By Gretchen Ruethling
The New York Times
February 25, 2006

http://www.nytimes.com/2006/02/25/national/25abuse.html?_r=2&oref=slogin&oref=slogin

CHICAGO, Feb. 24 — A review board of the Roman Catholic Archdiocese of Chicago advised Cardinal Francis George to remove a priest accused of molesting young boys three months before he was arrested and removed from ministry, according to the state's top child welfare agency official.

The official, Bryan Samuels, director of the Department of Children and Family Services, said Friday in a telephone interview that the archdiocese refused to follow the board's advice to remove the priest, the Rev. Daniel McCormack. Father McCormack of St. Agatha Catholic Church was removed from ministry last month when he was charged with sexually abusing three boys. One boy says he was abused as recently as December.

Mr. Samuels said the board made its recommendation in October, but he would not elaborate. The board's action was reported by WBBM-TV, CBS 2 News, here on Wednesday night.

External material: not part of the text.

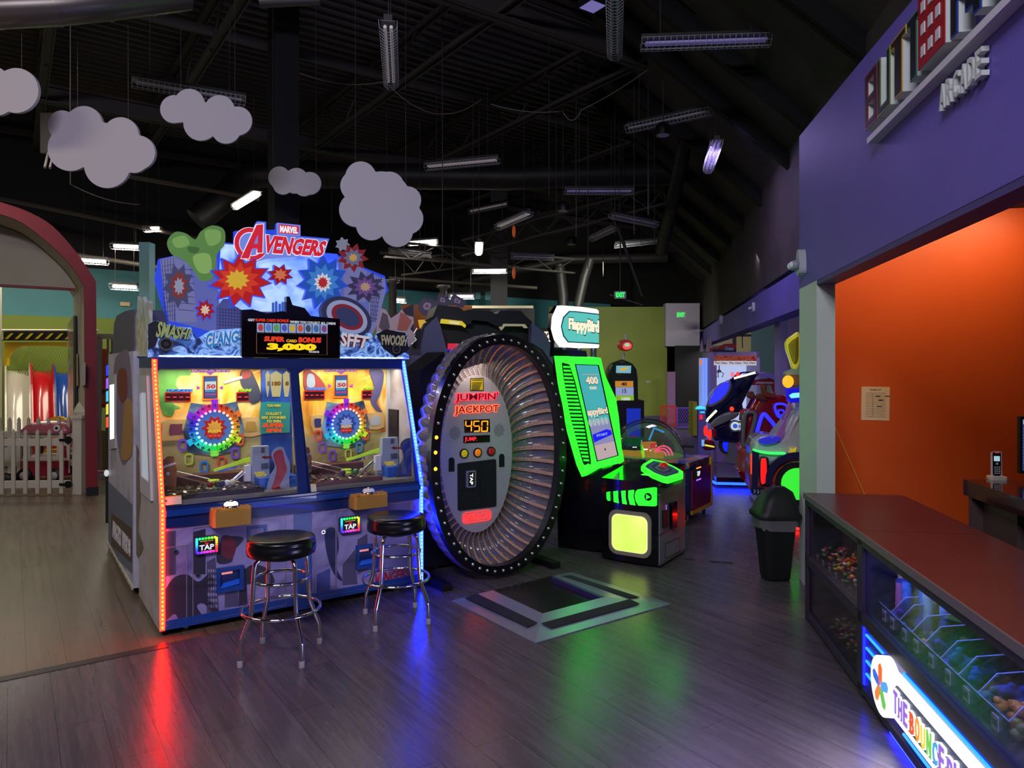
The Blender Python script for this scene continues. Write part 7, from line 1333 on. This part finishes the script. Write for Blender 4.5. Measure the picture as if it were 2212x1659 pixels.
c = pl.hit(*zg(845, 1170)[0], .03); MB(lit((220, 200, 40), .6)).poly(pl, [(c[0]+(.05 if i % 2 else .022)*math.cos(i*math.pi/5+.3), c[1]+(.05 if i % 2 else .022)*math.sin(i*math.pi/5+.3)) for i in range(10)], 0, .03).done('yellow_star', fr_)
soft(MB(mat('sparkly_windscreen', (110, 70, 130), .1, noise=.6, nscale=60, em=.15, ec=(200, 120, 220))), pl, zg(700, 1030, 760, 900, 800, 760, 820, 750, 830, 800, 790, 900, 760, 1045), .05, .01, .03).done('windscreen', fr_)
MB(mat('blue_lamp_housing', (20, 20, 150), .2, em=.6, ec=(20, 24, 230))).px(pl, zg(800, 635, 900, 625, 900, 750, 815, 750), -.2, .0).m(lit((120, 220, 255), 1.3)).px(pl, zg(812, 690, 840, 670, 900, 665, 900, 705, 830, 712), 0, .03).done('blue_lamp', fr_)
MB(mat('amber_box', (150, 110, 70), .3)).px(pl, zg(785, 515, 900, 515, 900, 600, 795, 605), -.2, .0).done('amber_housing', fr_); c = pl.hit(*zg(799, 570)[0], .02); MB(lit((255, 180, 40), 1.2)).ell(pl.pt(c[0], c[1], .02), .055, .03, .06, 14, 8).done('amber_lamp', fr_); MB(mat('pale_green_box', (150, 176, 150), .4)).px(pl, zg(785, 490, 900, 440, 900, 512, 785, 512), -.2, .0).done('lamp_plinth', fr_)
soft(MB(mat('yellow_scoop', (214, 200, 50), .25, em=.25, ec=(230, 220, 60), coat=.3)), pl, zg(785, 270, 795, 215, 840, 175, 900, 160, 900, 420, 850, 460, 820, 380), .15, .03, .03).done('scoop', fr_); soft(MB(mat('yellow_scoop_dark', (180, 160, 40), .3)), pl, zg(805, 280, 820, 230, 870, 195, 890, 200, 890, 380, 850, 420), .05, .02, .045).done('scoop_bowl', fr_)
MB(GLOSSBLACK).poly(bp_, [(2.55, 7.25), (3.6, 7.05), (3.7, 7.9), (2.7, 8.1)], .10, .16).box(PL((2.6, 7.35, 0), (1, 0, 0)), 0, .05, 0, .12, -.05, 0).box(PL((3.5, 7.2, 0), (1, 0, 0)), 0, .05, 0, .12, -.05, 0).m(mat('red_base_light', (220, 20, 20), .4, em=12., ec=(255, 20, 10))).tube([V((2.62, 7.3, .02)), V((2.85, 6.95, .02))], .012, 6).done('base_plate', fr_)
# ================================================================ cabinet back to back with the pusher
SB = PL(F0+W*.86-U*.02, -W, UP); t = thing('grey_game_cabinet', 'pale printed game cabinet with rounded grey top and lit slot window behind the pusher', 'arcade machine', SB.pt(-.5, 0, -.3))
q = SB.hits([(288, 1268), (234, 1205), (236, 765), (290, 758)]); mb = MB(rampmat('grey_blue_print', [(140, 142, 158), (190, 188, 198), (166, 168, 180)], 2.2, .4)).poly(SB, [(q[0][0], .06), (q[1][0], .06), (q[1][0], q[2][1]), (q[0][0], q[3][1])], -.8, 0); mb.done('side_panel', t); XB = q[1][0]
MB(paint((84, 82, 96), .5)).px(SB, [(289, 760), (244, 766), (246, 700), (252, 682), (270, 672), (289, 668)], -.8, -.01).done('rounded_top', t)
MB(mat('violet_art_panel', (122, 108, 128), .5)).px(SB, smoothpoly([(246, 790), (262, 760), (280, 770), (286, 900), (280, 980), (262, 1000), (248, 900)], 4), 0, .002).m(paint((170, 130, 70), .5)).px(SB, smoothpoly([(270, 868), (284, 874), (284, 980), (262, 990), (264, 940)], 4), .002, .004).m(paint((120, 50, 44), .5)).px(SB, smoothpoly([(256, 800), (272, 800), (274, 850), (262, 870), (254, 840)], 4), .002, .004).m(paint((104, 112, 130), .5)).px(SB, [(234, 1040), (286, 1090), (286, 1240), (234, 1190)], 0, .002).m(paint((84, 66, 56), .5)).px(SB, [(240, 1108), (284, 1140), (284, 1216), (240, 1178)], .002, .005).m(paint((206, 200, 200), .5)).pxtext(SB, 'ANGRY BIRDS', [(242, 1160), (281, 1205), (281, 1166), (242, 1122)], .005, .008, .04).done('side_print', t)
sq_ = SB.hits([(239, 812), (252, 808), (252, 968), (240, 970)]); MB(paint((176, 178, 182), .4)).poly(SB, sq_, 0, .012).m(lit((240, 250, 240), 1.1)).poly(SB, inset(sq_, .74), .012, .014).done('slot_window', t)
mb = MB(paint((190, 184, 160), .4)).box(SB, q[1][0], q[0][0], .05, .075, 0, .01); 
for i in range(9): mb.m(BLACK).disc(SB, q[1][0]+(q[0][0]-q[1][0])*(i+.5)/9, .062, .006, .01, .012, k=6)
mb.done('base_trim', t); p = SB.pt(XB, .55, .02)
p = P(230, 1022, 6.2); MB(lit((235, 240, 250), .7)).ell(p, .02, .02, .03, 8, 6).done('door_knob', t)
t = thing('rainbow_game', 'thin slice of a black game with stacked rainbow lights behind the grey cabinet', 'arcade machine', V((-4.3, 7.6, 0))); pl = PL((0, 7.4, 0), (1, .3, 0)); MB(BLACK).px(pl, [(228, 790), (238, 760), (244, 760), (244, 1130), (228, 1130)], -.3, 0).done('body', t)
for i, c_ in enumerate(((40, 60, 240), (150, 90, 255), (60, 200, 230), (230, 220, 80), (255, 90, 50))): y = 790+i*28; mb = MB(lit(c_, 1.1)).px(pl, [(229, y), (236, y-3), (236, y+20), (229, y+22)], 0, .01).done('light_tile', t)
# ================================================================ play hall seen through the arch
def fr(d, ang=0.): return PL((0, d, 0), (math.cos(ang), math.sin(ang), 0), UP)
zl = Z(0, 560, 3.131)
mb = MB(rampmat('play_mat', [(90, 170, 160), (190, 190, 80), (190, 90, 110), (110, 150, 190), (130, 190, 140)], .9, .5, contrast=.12)).poly(PL((-5.2, 8.96, 0), U, W), [(-9, 2.3), (.6, 2.3), (4, 6.5), (-9, 6.5)], .002, .006); struct(mb, 'floor_mat')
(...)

Jim Dwyer, a spokesman for the archdiocese, said he could not confirm or deny the report of the board's recommendation. "It's my understanding that it wasn't an official recommendation," he said.

Mr. Dwyer said he did not know when the board was made aware of the case or when any discussions with Cardinal George took place. Any such discussions would be confidential until the chancellor for the archdiocese, Jimmy M. Lago, has reviewed the case, Mr. Dwyer said.

Mr. Dwyer would not release the names of the six lay people and three priests on the board.

The archdiocese came under fire when it was disclosed that officials knew about a police interview with Father McCormack in August but did not remove him until January.

Archdiocese officials have said a lack of information from the police and welfare agency officials prevented them from acting sooner. The cardinal has acknowledged that he should have acted sooner.

But some critics say if the archdiocese refused to follow the board's advice, that calls into question the effectiveness of policies put into place by the nation's bishops in 2002 to improve reporting and handling of accusations of sexual abuse by priests.

"I think this situation, if it's true, is worse than Boston, because it's four years later," said Anne M. Burke, an appeals court judge in Illinois and the former chairwoman of the church's National Review Board.

Judge Burke said the 2002 policies should be an ingrained process by now but had never been audited for their effectiveness. "We would have no way of knowing that they ever followed any of these policies," she said.

Barbara Blaine, president of the Survivors Network of those Abused by Priests, said Cardinal George should be held accountable for not acting sooner if the review board did advise removal in October.

"Cardinal George should resign over this," Ms. Blaine said. "If he won't listen to anyone else, and he won't listen to his review board, then we think that he's knowingly, recklessly putting kids at risk and he can't be trusted in that position."